Combining her athletic acumen with a political activism that often finds its voice on social media, Williams tweeted on July 7 after Black man Philando Castile was murdered by Minnesota cops during a traffic stop: “He was black. Shot 4 times? When will something be done- no REALY be done?!?!”
In an earlier interview this year, Williams told reporter Ben Rothenberg: “I do have nephews that I'm thinking, do I have to call them and tell them, 'Don't go outside. If you get in your car, it might be the last time I see you'.”
This kind of fearlessness, an almost redemptive rise from the streets of south central Los Angeles, and a megawatt charisma that has buoyed her in staring down jealous competitors, a hostile professional tennis bureaucracy and savage and stereotypically racist characterisations in the media about her “masculine” body and style, has earned Williams 6.3 million followers on Twitter, a celebrity cult-following and the ferocious admiration of fans, particularly women of colour.
“Real Black Girlhood isn't about complexion or where you were raised,” the African American writer Jamilah Lemieux wrote in a 2015 Ebony Magazine article titled, “Why Black Women Love Miss Williams”.
“It's about how you show up and represent, and Serena is definitely one of ours.”
In August last year, Williams expressed outrage after Christian Taylor, a football player at Angelo State University in Texas, was shot and killed by police after responding to a burglary at a car dealership. Taylor was unarmed.
Not long after, she voiced her support for the Black Lives Matter movement. “So to those of you involved in equality movements like Black Lives Matter, I say this: Keep it up. Don't let those trolls stop you,” Serena said in an interview with Wired. “We've been through so much for so many centuries, and we shall overcome this too.”
Williams returned to Indian Wells last year, a tennis tournament in California, where 14 years earlier she was showered with boos and racial slurs in the final. She used the publicity to raise funds for the Equal Justice Initiative, a non-profit organisation that provides legal representation to prisoners who have been denied adequate legal representation.
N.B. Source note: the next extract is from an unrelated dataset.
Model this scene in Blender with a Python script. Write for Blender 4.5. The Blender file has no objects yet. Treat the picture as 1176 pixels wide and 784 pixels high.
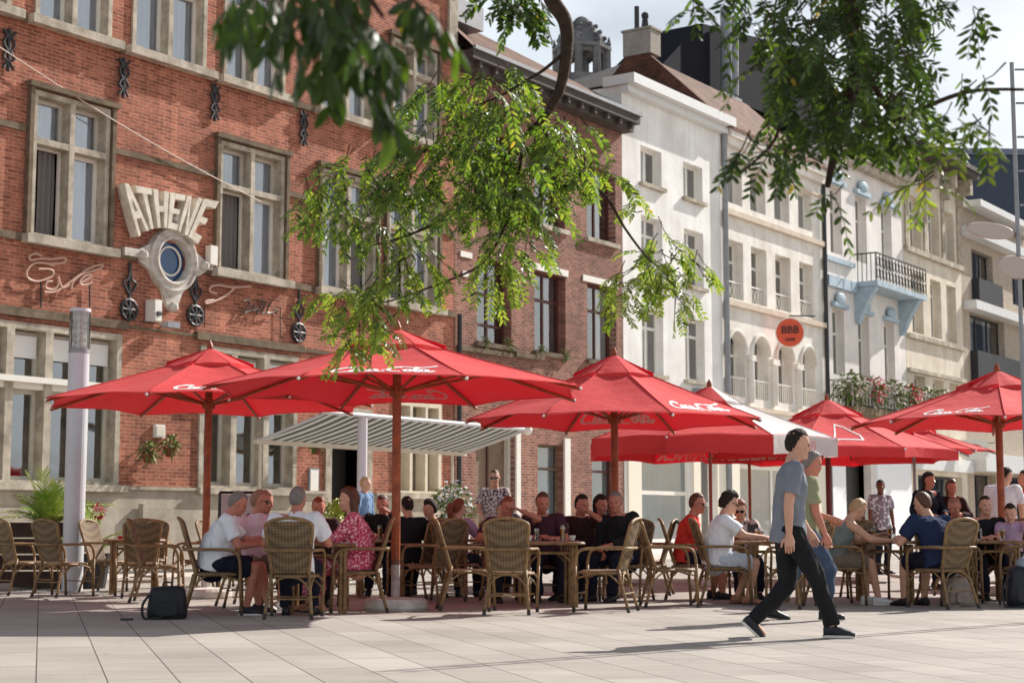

This kind of activism has led many of Williams' admirers to respond in kind, supporting Williams in her challenges both on, and off, the tennis court.
And no less an authority than the tennis great John McEnroe described Williams as the greatest tennis player who ever lived.
And her athletic grace and gestures of solidarity with the poor, the working class, and people of colour, were of course, hallmarks of Muhammad Ali, who passed away in June at the age of 72.
Said another Facebook admirer: “I love the way LeBron spoke up about Trayvon Martin, and I loved Allen Iverson for all that he overcame to get where he got.
“But if you are Black in America today, no one makes you prouder to be Black than Serena Williams. She really is like Muhammad Ali was to my Dad's generation.”